**WHAT IS REQUIRED:**
Show every line of the records below that contains the word "follow".

**PROVIDED DATA:**
§
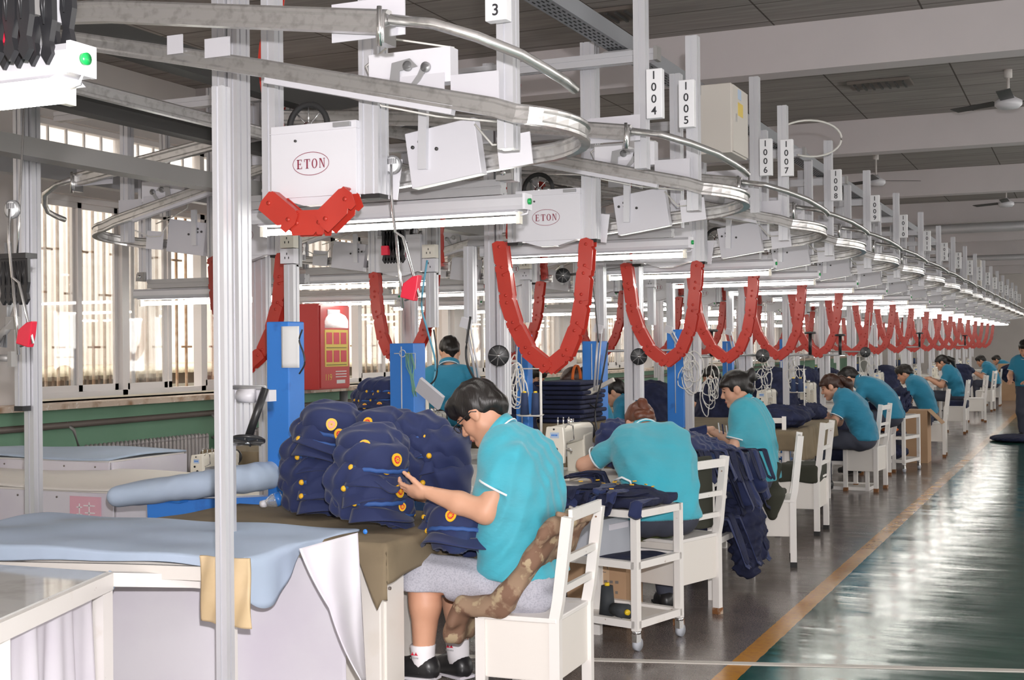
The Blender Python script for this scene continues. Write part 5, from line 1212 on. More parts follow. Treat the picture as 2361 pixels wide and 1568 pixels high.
§
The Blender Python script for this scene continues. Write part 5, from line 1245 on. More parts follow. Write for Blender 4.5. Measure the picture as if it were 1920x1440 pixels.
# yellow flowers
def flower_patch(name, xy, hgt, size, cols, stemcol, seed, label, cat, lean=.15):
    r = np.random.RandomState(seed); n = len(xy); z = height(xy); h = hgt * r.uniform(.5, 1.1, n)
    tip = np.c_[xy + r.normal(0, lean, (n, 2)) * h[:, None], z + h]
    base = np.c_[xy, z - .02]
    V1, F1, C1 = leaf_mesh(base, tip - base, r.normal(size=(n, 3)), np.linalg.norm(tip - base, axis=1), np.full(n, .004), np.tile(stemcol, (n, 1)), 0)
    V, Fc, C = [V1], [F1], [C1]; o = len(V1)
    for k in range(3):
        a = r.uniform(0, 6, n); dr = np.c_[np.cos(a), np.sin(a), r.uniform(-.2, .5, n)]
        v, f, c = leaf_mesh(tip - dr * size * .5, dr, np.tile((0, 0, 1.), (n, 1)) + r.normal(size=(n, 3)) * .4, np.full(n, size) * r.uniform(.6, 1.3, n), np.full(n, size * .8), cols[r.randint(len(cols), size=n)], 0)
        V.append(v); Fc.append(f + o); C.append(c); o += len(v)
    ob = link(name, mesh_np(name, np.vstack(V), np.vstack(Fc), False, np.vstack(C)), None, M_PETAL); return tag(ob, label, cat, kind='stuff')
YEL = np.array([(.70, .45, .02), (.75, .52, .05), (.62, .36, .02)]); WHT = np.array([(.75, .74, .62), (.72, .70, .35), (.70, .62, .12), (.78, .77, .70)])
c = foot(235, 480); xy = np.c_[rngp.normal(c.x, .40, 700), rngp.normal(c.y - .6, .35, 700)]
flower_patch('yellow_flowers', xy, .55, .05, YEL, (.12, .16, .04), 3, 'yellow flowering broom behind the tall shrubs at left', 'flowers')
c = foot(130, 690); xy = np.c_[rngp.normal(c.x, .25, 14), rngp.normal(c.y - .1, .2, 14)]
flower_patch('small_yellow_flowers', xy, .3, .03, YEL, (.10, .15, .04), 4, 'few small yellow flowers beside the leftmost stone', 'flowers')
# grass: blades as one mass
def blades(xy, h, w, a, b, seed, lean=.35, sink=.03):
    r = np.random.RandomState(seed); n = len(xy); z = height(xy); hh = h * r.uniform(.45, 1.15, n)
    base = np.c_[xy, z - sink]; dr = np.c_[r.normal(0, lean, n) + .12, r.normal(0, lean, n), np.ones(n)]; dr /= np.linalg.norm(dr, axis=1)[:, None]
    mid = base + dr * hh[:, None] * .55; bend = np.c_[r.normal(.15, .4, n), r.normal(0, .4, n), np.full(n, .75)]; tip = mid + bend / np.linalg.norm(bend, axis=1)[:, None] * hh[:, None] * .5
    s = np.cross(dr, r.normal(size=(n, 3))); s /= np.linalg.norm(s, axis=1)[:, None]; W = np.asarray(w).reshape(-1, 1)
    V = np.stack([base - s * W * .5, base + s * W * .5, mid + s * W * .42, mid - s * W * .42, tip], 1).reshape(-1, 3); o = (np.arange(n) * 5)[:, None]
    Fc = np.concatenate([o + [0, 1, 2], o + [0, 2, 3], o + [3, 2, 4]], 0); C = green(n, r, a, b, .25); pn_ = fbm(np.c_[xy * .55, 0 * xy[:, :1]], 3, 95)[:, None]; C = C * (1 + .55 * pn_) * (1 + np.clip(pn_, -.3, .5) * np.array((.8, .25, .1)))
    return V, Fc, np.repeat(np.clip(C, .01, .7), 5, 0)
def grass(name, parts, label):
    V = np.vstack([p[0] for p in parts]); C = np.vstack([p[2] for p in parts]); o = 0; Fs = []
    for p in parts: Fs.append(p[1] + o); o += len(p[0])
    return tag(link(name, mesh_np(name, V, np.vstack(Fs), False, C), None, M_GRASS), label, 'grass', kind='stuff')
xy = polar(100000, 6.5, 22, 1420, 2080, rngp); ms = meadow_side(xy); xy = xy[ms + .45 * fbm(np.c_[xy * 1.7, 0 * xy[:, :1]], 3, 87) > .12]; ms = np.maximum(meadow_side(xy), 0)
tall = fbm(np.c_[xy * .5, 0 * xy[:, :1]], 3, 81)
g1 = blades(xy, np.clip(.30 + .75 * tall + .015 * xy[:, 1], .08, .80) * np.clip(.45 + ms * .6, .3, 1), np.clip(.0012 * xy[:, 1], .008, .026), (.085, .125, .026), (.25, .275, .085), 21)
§
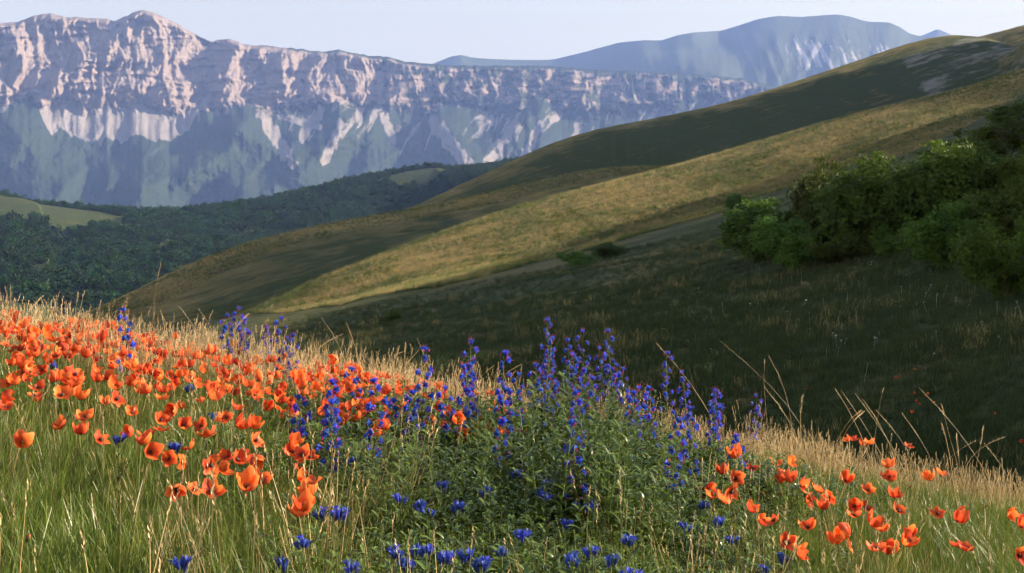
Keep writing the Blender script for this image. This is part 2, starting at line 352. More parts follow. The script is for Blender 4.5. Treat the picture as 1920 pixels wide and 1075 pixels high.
§
**THE ANSWER:**
The Blender Python script for this scene continues. Write part 5, from line 1212 on. More parts follow. Treat the picture as 2361 pixels wide and 1568 pixels high.
The Blender Python script for this scene continues. Write part 5, from line 1245 on. More parts follow. Write for Blender 4.5. Measure the picture as if it were 1920x1440 pixels.
Keep writing the Blender script for this image. This is part 2, starting at line 352. More parts follow. The script is for Blender 4.5. Treat the picture as 1920 pixels wide and 1075 pixels high.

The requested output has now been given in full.